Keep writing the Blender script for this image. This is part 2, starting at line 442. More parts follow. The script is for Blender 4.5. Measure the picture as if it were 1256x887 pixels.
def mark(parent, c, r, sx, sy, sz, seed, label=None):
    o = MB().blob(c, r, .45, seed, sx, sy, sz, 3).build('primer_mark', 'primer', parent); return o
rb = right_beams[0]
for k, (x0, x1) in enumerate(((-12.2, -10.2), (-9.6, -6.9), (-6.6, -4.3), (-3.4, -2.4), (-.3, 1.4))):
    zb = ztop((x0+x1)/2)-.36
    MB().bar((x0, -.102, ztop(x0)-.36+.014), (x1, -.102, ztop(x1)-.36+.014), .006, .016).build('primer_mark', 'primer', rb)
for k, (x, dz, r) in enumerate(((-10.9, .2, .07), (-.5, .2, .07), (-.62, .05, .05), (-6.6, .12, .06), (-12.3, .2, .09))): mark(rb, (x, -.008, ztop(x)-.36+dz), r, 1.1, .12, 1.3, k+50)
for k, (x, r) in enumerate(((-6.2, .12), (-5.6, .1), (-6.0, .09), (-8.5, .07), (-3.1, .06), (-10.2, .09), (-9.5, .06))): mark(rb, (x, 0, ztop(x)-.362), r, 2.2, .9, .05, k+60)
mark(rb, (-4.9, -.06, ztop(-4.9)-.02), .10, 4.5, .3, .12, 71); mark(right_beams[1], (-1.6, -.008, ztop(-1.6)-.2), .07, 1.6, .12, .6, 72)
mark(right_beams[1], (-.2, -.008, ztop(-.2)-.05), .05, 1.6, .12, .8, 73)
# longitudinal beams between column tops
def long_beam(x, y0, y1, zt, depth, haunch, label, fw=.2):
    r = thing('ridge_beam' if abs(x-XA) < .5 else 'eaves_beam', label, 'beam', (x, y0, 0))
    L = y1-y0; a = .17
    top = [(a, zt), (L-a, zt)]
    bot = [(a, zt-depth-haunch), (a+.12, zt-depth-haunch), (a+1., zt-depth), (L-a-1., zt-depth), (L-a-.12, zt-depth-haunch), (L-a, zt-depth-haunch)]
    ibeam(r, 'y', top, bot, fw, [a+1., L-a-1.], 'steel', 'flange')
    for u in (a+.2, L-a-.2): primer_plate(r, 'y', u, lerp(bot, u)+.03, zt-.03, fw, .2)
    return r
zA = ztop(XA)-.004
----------
- **GIVEN PROBLEM**
Write the material out again word for word.

- **EXPECTED ANSWER**
Keep writing the Blender script for this image. This is part 2, starting at line 442. More parts follow. The script is for Blender 4.5. Measure the picture as if it were 1256x887 pixels.
def mark(parent, c, r, sx, sy, sz, seed, label=None):
    o = MB().blob(c, r, .45, seed, sx, sy, sz, 3).build('primer_mark', 'primer', parent); return o
rb = right_beams[0]
for k, (x0, x1) in enumerate(((-12.2, -10.2), (-9.6, -6.9), (-6.6, -4.3), (-3.4, -2.4), (-.3, 1.4))):
    zb = ztop((x0+x1)/2)-.36
    MB().bar((x0, -.102, ztop(x0)-.36+.014), (x1, -.102, ztop(x1)-.36+.014), .006, .016).build('primer_mark', 'primer', rb)
for k, (x, dz, r) in enumerate(((-10.9, .2, .07), (-.5, .2, .07), (-.62, .05, .05), (-6.6, .12, .06), (-12.3, .2, .09))): mark(rb, (x, -.008, ztop(x)-.36+dz), r, 1.1, .12, 1.3, k+50)
for k, (x, r) in enumerate(((-6.2, .12), (-5.6, .1), (-6.0, .09), (-8.5, .07), (-3.1, .06), (-10.2, .09), (-9.5, .06))): mark(rb, (x, 0, ztop(x)-.362), r, 2.2, .9, .05, k+60)
mark(rb, (-4.9, -.06, ztop(-4.9)-.02), .10, 4.5, .3, .12, 71); mark(right_beams[1], (-1.6, -.008, ztop(-1.6)-.2), .07, 1.6, .12, .6, 72)
mark(right_beams[1], (-.2, -.008, ztop(-.2)-.05), .05, 1.6, .12, .8, 73)
# longitudinal beams between column tops
def long_beam(x, y0, y1, zt, depth, haunch, label, fw=.2):
    r = thing('ridge_beam' if abs(x-XA) < .5 else 'eaves_beam', label, 'beam', (x, y0, 0))
    L = y1-y0; a = .17
    top = [(a, zt), (L-a, zt)]
    bot = [(a, zt-depth-haunch), (a+.12, zt-depth-haunch), (a+1., zt-depth), (L-a-1., zt-depth), (L-a-.12, zt-depth-haunch), (L-a, zt-depth-haunch)]
    ibeam(r, 'y', top, bot, fw, [a+1., L-a-1.], 'steel', 'flange')
    for u in (a+.2, L-a-.2): primer_plate(r, 'y', u, lerp(bot, u)+.03, zt-.03, fw, .2)
    return r
zA = ztop(XA)-.004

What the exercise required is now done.